歴史を観光に都合よく残すのが、遺跡調査ということだ。金沢城だって再現するのかもしれない。軍隊がいた時代も大学があった時代も、消えてゆく時代。もちろん金沢城ができる前だって歴史はあった。観光で調えられた金沢もいつか歴史になる。
弾薬庫跡は絵をよく描いた場所だ。その不思議な場所の感覚が面白かった。トンネルが通れないほど雑木やシダで埋め尽くされていた。私はそれをきれいに取り払い、通れるように直した。そうしなければいけないような気分だった。美術研究室の倉庫がやはり、古い倉庫で面白い建物だったのだが、あれは江戸時代の長屋の一つと聞いていたが、今は整備されたのだろうか。

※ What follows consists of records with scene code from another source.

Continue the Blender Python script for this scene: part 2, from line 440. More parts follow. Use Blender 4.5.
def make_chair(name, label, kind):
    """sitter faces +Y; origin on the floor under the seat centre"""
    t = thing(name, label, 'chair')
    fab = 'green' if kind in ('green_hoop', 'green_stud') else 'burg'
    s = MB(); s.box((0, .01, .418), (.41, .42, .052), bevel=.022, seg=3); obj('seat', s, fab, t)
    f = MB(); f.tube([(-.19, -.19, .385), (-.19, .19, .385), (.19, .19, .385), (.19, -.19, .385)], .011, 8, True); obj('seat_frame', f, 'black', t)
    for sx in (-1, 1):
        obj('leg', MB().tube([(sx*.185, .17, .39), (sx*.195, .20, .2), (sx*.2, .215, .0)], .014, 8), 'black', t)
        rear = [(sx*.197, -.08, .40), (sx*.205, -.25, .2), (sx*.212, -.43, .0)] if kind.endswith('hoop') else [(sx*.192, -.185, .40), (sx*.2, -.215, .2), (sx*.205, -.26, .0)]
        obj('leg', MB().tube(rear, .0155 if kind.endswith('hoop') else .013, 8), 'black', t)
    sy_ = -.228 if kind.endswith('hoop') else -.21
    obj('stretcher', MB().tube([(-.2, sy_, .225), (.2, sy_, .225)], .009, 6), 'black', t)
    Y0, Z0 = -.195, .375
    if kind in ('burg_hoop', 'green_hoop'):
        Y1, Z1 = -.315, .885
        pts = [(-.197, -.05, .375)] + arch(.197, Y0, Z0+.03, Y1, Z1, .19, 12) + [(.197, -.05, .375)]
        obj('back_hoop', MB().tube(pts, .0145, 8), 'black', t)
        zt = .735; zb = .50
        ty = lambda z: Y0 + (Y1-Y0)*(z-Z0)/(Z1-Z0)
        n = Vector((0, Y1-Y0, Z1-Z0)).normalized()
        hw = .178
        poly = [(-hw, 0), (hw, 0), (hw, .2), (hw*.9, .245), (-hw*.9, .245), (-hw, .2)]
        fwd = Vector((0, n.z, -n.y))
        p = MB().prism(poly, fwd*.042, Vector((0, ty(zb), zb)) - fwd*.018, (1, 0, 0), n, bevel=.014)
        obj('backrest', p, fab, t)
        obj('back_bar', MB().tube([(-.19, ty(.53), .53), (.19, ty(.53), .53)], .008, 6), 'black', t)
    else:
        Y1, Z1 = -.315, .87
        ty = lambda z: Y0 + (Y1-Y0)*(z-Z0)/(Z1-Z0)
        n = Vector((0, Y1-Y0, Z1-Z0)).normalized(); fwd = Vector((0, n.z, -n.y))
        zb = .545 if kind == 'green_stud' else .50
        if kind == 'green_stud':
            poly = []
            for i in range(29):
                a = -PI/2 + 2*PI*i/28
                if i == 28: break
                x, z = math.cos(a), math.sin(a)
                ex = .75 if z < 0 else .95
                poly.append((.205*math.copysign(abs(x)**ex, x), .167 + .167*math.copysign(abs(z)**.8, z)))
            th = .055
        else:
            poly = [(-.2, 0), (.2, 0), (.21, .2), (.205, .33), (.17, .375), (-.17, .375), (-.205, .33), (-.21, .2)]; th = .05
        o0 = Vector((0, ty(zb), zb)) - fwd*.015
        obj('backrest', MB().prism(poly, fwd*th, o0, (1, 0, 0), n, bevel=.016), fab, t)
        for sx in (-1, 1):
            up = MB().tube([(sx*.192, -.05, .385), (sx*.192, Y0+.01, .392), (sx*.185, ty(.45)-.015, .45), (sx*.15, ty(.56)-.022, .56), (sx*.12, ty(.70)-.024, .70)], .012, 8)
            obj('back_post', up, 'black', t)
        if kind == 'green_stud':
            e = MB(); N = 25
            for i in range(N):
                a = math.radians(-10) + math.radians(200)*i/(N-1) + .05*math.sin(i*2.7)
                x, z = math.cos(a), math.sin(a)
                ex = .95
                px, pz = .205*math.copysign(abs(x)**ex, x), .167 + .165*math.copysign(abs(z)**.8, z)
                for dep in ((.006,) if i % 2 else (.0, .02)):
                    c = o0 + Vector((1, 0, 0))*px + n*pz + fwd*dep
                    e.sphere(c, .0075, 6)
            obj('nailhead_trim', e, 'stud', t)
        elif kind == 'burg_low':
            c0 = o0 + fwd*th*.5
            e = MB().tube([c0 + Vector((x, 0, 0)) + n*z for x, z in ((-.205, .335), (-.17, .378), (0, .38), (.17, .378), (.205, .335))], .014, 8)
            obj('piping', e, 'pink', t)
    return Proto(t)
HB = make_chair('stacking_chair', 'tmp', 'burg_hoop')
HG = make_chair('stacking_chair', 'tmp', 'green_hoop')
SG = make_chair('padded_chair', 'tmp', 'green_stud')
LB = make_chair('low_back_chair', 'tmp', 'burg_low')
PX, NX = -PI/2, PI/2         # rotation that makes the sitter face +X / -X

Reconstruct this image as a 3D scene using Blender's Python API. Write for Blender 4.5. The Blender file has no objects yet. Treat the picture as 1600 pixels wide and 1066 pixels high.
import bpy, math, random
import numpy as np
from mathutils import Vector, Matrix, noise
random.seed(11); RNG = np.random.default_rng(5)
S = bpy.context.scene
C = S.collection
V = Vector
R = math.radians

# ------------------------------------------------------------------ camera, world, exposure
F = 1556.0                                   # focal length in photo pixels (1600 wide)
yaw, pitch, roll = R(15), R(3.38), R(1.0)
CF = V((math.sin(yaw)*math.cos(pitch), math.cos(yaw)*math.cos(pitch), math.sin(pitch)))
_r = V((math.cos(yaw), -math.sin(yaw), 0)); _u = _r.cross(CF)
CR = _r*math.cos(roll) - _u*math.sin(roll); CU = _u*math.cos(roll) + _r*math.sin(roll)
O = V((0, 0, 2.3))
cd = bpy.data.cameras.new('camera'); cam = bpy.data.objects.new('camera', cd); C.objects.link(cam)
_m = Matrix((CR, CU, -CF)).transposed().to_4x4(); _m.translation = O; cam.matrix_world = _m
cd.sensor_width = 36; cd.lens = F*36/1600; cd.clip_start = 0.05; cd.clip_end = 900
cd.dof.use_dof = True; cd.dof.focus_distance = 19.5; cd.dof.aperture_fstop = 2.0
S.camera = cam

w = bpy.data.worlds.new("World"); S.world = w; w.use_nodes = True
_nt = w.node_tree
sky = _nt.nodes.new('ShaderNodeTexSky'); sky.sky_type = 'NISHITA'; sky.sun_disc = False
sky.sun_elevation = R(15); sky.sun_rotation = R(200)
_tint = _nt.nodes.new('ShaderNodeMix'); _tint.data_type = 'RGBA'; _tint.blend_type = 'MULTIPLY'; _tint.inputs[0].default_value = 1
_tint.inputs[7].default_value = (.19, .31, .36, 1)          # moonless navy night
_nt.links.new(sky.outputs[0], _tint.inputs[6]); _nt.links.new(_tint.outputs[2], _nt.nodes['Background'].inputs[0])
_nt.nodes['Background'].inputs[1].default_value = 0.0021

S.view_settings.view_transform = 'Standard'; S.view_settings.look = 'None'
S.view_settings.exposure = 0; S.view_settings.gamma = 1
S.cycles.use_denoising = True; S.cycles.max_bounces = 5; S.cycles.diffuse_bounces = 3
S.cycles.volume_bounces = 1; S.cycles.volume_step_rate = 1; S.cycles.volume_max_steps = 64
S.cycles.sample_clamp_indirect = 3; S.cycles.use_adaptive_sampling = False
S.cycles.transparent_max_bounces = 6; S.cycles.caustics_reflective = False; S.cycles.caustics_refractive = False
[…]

あそこに歴代の美術研究室の諸先輩の卒業制作の作品が置かれていた。実はそういうどうでもいい作品以外にもそれなりの美術品が収められていた。あれはどうなったものだろうか。誰かが猫糞したのだろうか。そんなことはないだろう。本多博物館にでもあるのだろう。
なぜあのころ道を誤ったのか。ということはよく考えたものだ。もちろん何を間違ったと分かるわけではないのだが、違った道もあったはずだと思うことがある。やはり学園闘争の時代が影響した。今も金沢に来てそういうことを思っている。全部を生きるということはできない。あれもこれもあきらめて今を生きているのが人間だろう。生をあきらめ死をあきらむる。
明日は松任の「うるわし」の状況を調べに行く。うまく借りられればいいと思うのだがどうなるか。そのあと北野さんに絵を描く場所を聞いてみようかなど思っている。一つはよい港を描いてみたい。もう一つは白山の奥のほうの川を描いてみたい。
その二つが記憶の底にあるものだ。金石と鶴来あたりに行ってみたい。中宮温泉とか、岩間温泉とか、別当出会いまで行ってみたい。といっても白山スーパー林道ができる前の記憶しかない。きっと行けばがっかりすのだろう。中宮温泉から白川郷のほうまで抜けられるようになったのだ。
記憶というやつは困ったもので、たいていは昔が良いのだ。中宮温泉の河原に沸いていた温泉は今では全く違っているはずだ。記憶の中にあるものの、時間による変化は、たいていはひどいことになる。だから記憶の中の風景を描いているのかもしれない。
記憶はすべてを美しくする。その時間による映像の美化は絵を描くということの何かにどうもつながっている。美しいものを抱えているから、頑張って生きていられるのかもしれない。美術部の同窓会が25日にある。